Pemilih psikologis adalah pemilih yang hanya dipengaruhi oleh bentuk fisik calon seperti kegantengan dan kecantikan, faktor umur dan popularitas calon. Calon-calon seperti ini banyak menyasar pemilih milenial atau pemilih perempuan.

Pemilih birokratis adalah pemilih atas hasil intimidasi kelompok birokrasi pemerintah. Sebagian besar Pemilih berada di bawah garis kemiskinan sehingga bantuan-bantuan pemerintah seperti bansos, bantuan pendidikan dan kesehatan sangat dibutuhkan.

Sebagian besar apar mengintimidasi dengan mengancam mencoret dari daftar penerima jika tidak memilih calon yang dianjurkan. Pemilih yang terikat jabatan dalam struktur pemerintah dipaksa untuk memilih calon tertentu dan diancam untuk memberhentikan kerabatnya dari jabatan jika pilihan tidak sesuai dengan yang diarahkan

Pemilih apatis adalah warga negara yang terdaftar sebagai pemilih tapi enggan menggunakan hak pilihnya. Hal itu disebabkan karena ketidakpercayaannya akan adanya perubahan nasib ketika datang ke TPS. Baginya memilih atau memilih tidak akan mengubah nasib seseorang

Pemilih politis, sering disebut pemilih rasional/objektif adalah pemilih yang meyakini akan adanya perubahan jika seseorang yang dipilihnya akan terpilih. Calon yang dipilih memiliki kesamaan perjuangan politik dengan pemilih. Sehingga ada harapan baginya jika calon itu terpilih maka kepentingan politiknya akan terakomodasi dalam kebijakan publik

Sebagian besar pemilih di Indonesia, bukanlah pemilih politis atau pemilih rasional.

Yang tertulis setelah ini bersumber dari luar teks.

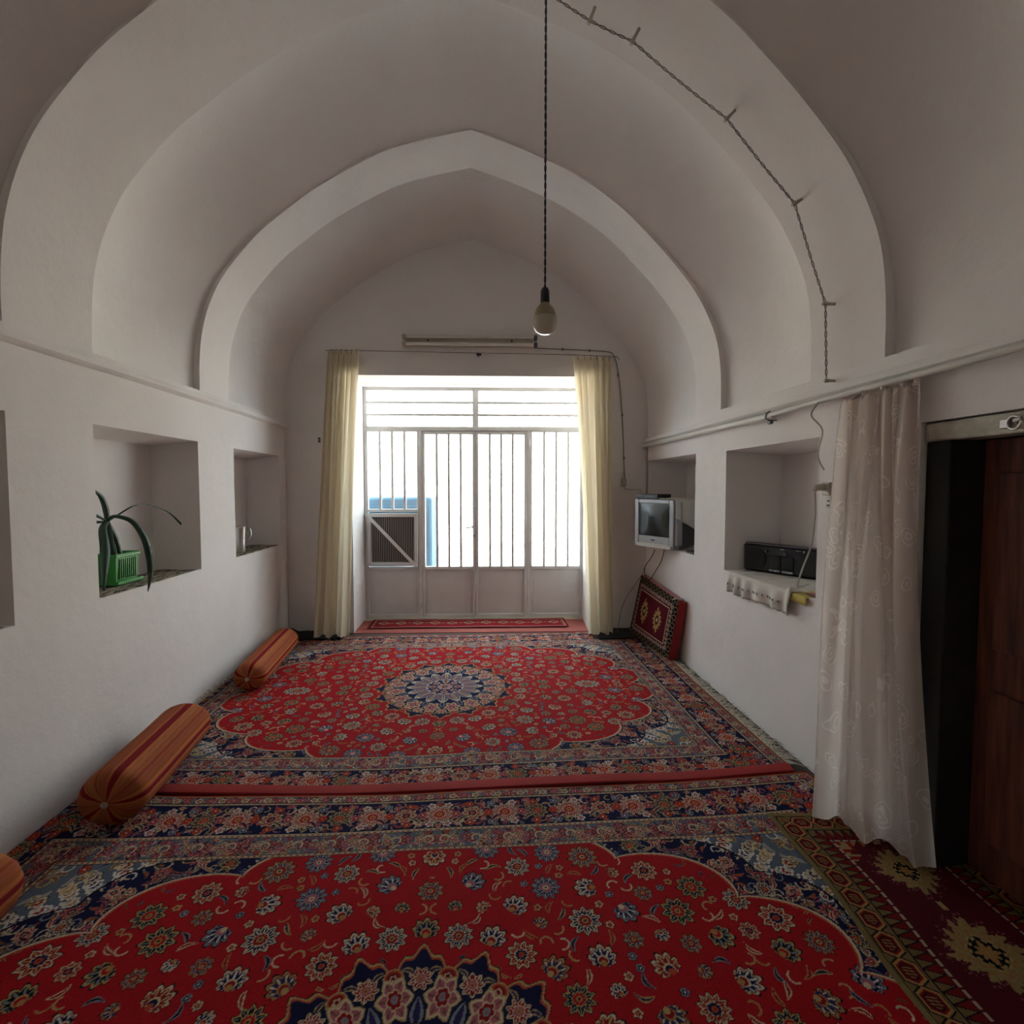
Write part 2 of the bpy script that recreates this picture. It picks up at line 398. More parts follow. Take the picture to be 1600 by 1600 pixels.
# ---------------------------------------------------------------- metal door with its glazed screen
D = empty('door_1', (0, YD, 0), -math.atan(SK), kind='structure')
def DB(): return MB()
def dpart(mb, name, m, parent=D, **k):
    o = link(name, mb.v, mb.f, m, None, local=True, **k); o.parent = parent; return o
X0, X1, Zt = -1.155, 1.112, 2.40
fr = DB()
fr.box((X0, -.02, 0), (X0+.028, .03, Zt), .004).box((X1-.028, -.02, 0), (X1, .03, Zt), .004)
fr.box((X0, -.02, Zt-.03), (X1, .03, Zt), .004).box((X0, -.022, 1.953), (X1, .03, 1.992), .004)
fr.box((-.032, -.02, 1.99), (.012, .03, Zt), .004)
fr.box((-.602, -.024, 0), (-.562, .03, 1.953), .004).box((.522, -.024, 0), (.562, .03, 1.953), .004)
fr.box((X0, -.02, -.01), (X1, .03, .022), .004).box((-.60, .0, 1.93), (.56, .028, 1.96))
dpart(fr, 'frame', WMETAL)
def bar(parent, a, b, y=-.012, r=.012):
    mb = MB()
    if a[0] == b[0]: mb.box((a[0]-r, y-r, a[1]), (a[0]+r, y+r, b[1]), .001)
    else: mb.box((a[0], y-r, a[1]-r), (b[0], y+r, a[1]+r), .001)
    dpart(mb, 'bar', WMETAL, parent)
def pane(parent, x0, x1, z0, z1):
    mb = MB(); mb.box((x0, .010, z0), (x1, .014, z1)); dpart(mb, 'pane', GLASS, parent, smooth=False)
for (xa, xb) in ((X0+.028, -.032), (.012, X1-.028)):               # transom lights
    mb = MB(); e = .008
    for q in (((xa, -.015, 1.992), (xb, .016, 1.992+e)), ((xa, -.015, Zt-.03-e), (xb, .016, Zt-.03)), ((xa, -.015, 1.992), (xa+e, .016, Zt-.03)), ((xb-e, -.015, 1.992), (xb, .016, Zt-.03))): mb.box(*q)
    t = dpart(mb, 'transom_light', WMETAL)
    pane(t, xa+e, xb-e, 1.992+e, Zt-.03-e)
    for z in (2.115, 2.24): bar(t, (xa, z), (xb, z))
def leaf(name, xa, xb, zsplit, ztop, zb=.02, fw=.028, yoff=-.01, nb=3):
    mb = MB()
    mb.box((xa, -.022, zb), (xa+fw, .02, ztop), .003).box((xb-fw, -.022, zb), (xb, .02, ztop), .003)
    mb.box((xa, -.022, ztop-fw), (xb, .02, ztop), .003).box((xa, -.022, zsplit-.016), (xb, .02, zsplit+.016), .003)
    mb.box((xa, -.022, zb), (xb, .02, zb+.03), .003)
    o = dpart(mb, name, WMETAL)
    p = MB(); p.box((xa+fw, .0, zb+.03), (xb-fw, .012, zsplit-.016)); p.box((xa+fw+.018, -.003, zb+.05), (xb-fw-.018, .0, zsplit-.036)); dpart(p, 'lower_panel', WMETAL, o, smooth=False)
    return o
L1 = leaf('door_leaf', -.560, -.014, .535, 1.945)
pane(L1, -.532, -.042, .551, 1.917)
for k in range(3): x = -.532+.49*(k+1)/4; bar(L1, (x, .551), (x, 1.917))
L2 = leaf('door_leaf', -.010, .520, .535, 1.945)
pane(L2, .018, .492, .551, 1.917)
for k in range(3): x = .018+.474*(k+1)/4; bar(L2, (x, .551), (x, 1.917))
S2 = leaf('side_panel', .562, X1-.028, .535, 1.955, fw=.012)
pane(S2, .574, X1-.04, .551, 1.943)
for k in range(3): x = .574+.5*(k+1)/4*1.0; bar(S2, (x, .551), (x, 1.943))
S1 = leaf('side_panel', X0+.028, -.602, .535, 1.955, fw=.012)
mb = MB(); mb.box((X0+.03, -.024, 1.118), (-.604, .02, 1.150), .003); dpart(mb, 'cross_rail', WMETAL, S1)
pane(S1, X0+.04, -.614, 1.15, 1.943)
for k in range(3): x = X0+.04+.5*(k+1)/4; bar(S1, (x, 1.15), (x, 1.943))
g = MB()                                                           # cooler grille
ga, gb, gz0, gz1 = X0+.032, -.608, .565, 1.108
for q in (((ga, -.05, gz0), (ga+.04, -.02, gz1)), ((gb-.035, -.05, gz0), (gb, -.02, gz1)), ((ga, -.05, gz1-.04), (gb, -.02, gz1)), ((ga, -.05, gz0), (gb, -.02, gz0+.035))): g.box(q[0], q[1], .004)
G = dpart(g, 'air_grille', WMETAL)
s = MB()
n = 24
for k in range(n):
    x = ga+.05+(gb-ga-.095)*k/(n-1); s.box((x-.0035, -.042, gz0+.035), (x+.0035, -.030, gz1-.04))
dpart(s, 'fin', mat('grille fins', (.40, .36, .32), .5), G, smooth=False)
s = MB(); s.box((ga+.02, -.012, gz0+.02), (gb-.02, .01, gz1-.02)); dpart(s, 'duct_backing', mat('dark duct interior', (.012, .01, .01), .9), G, smooth=False)
s = MB(); d = Vector((gb-.01-(ga-.015), 0, (gz0-.01)-(gz1))); Lg = d.length; an = math.atan2(d.z, d.x)
s.box((0, -.066, -.016), (Lg, -.052, .016), .003, Matrix.Translation((ga-.015, 0, gz1)) @ Matrix.Rotation(-an, 4, 'Y')); dpart(s, 'brace', WMETAL, G)
for zz in (.62, .93): pass
h = MB(); h.tube([(-.045, -.03, .965), (-.045, -.055, .965), (-.06, -.062, .963), (-.125, -.062, .955)], .008, 8)
h.lathe([(.0, 0), (.014, 0), (.014, .012), (0, .012)], M=Matrix.Translation((-.045, -.026, .965)) @ Matrix.Rotation(PI/2, 4, 'X'))
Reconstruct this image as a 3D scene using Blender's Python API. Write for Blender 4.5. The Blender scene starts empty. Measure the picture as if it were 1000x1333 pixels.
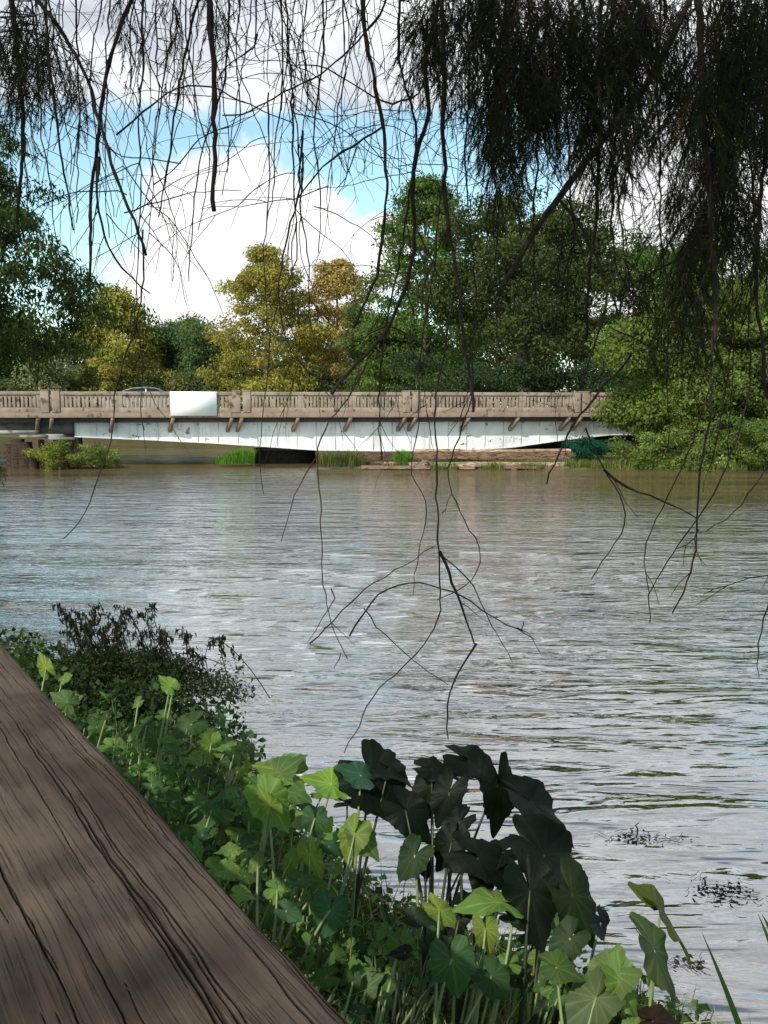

Sehingga pemilihan terhadap calon yang dilakukan oleh masyarakat secara langsung belum tentu efektif bagi penguatan demokrasi

Ketiga tantangan rendahnya kedewasaan berpolitik. Dinamika demokrasi tidaklah mungkin terhindar dari kompetisi, beda pendapat, beda pilihan atau kalah-menang. Di Indonesia, gejala ini malah sesuatu yang sangat menakutkan. Kompetisi tidak dilakukan secara sehat, tetapi saling adu licik dan manipulasi. Beda pilihan berarti musuh yang harus disingkirkan. Sikap menerima kekalahan secara dewasa masih sulit terjadi. Kalah berkompetisi selalu identik dengan teror, permusuhan dan anarki. Menyerahkan pemilihan kepada masyarakat seacara langsung, kerap berbahaya untuk kondisi ini

Keempat tantangan bagi parpol. Pengalaman pada pemilu 2019, terdapat beberapa calon yang mendapatkan suara terbanyak. Namun oleh parpol membatalkan calon itu dengan menggantikannya dengan calon lain tanpa suatu alasan yang tepat.

Kewenangan parpol dapat membatalkan keanggotaan kerap dimanfaatkan parpol untuk membatalkan calon yang sesungguhnya mendapat mandat mayoritas pemilih. Calon-calon yang berkompetisi, meski di usung oleh parpol yang sama namun kerap saling menelikung satu sama lain. Ada semacam kanibalisme dalam pencalonan

Memilih apakah menggunakan sistim proporsional tertutup atau terbuka bukanlah perkara mudah. Ada dilema. Sistim tertutup juga banyak mengandung kelemahan. Kelembagaan parpol yang buruk berpotensi siapa yang akan terpilih berpotensi dengan cara lelang. Siapa yang akan terpilih ditentukan oleh siapa yang paling besar dalam menyetor uang. Bukan apa-apa, tapi lihat saja dalam penentuan ketua parpol daerah dan penentuan calon kepala daerah sebagian besar atas dasar setoran ke pengurus pusat. Sehingga bukan tidak mungkin kursi DPR/DPRD ditentukan pula oleh uang setoran.

Ditambahkanya, bahwa kualitas pemilu sebetulnya bukan ditentukan oleh pilihan pada sistim, apakah terbuka atau tertutup. Menurutnya, kualitas sangat ditentukan oleh keseriusan parpol dalam menyeleksi kader-kader terbaiknya.

“Kuatnya money politics dipicu oleh kurangnya kesadaran sebagian elit parpol dan calon menjunjung tinggi  moral dan etika. Untuk  mendapatkan suara hanya dengan cara menyogok dan membeli suara pemilih. Jikapun sistim tertutup yang dipilih maka sesungguhnya hanya memindahkan target money politics dari pemilih ke elit politik parpol,” tambah dosen low profile ini.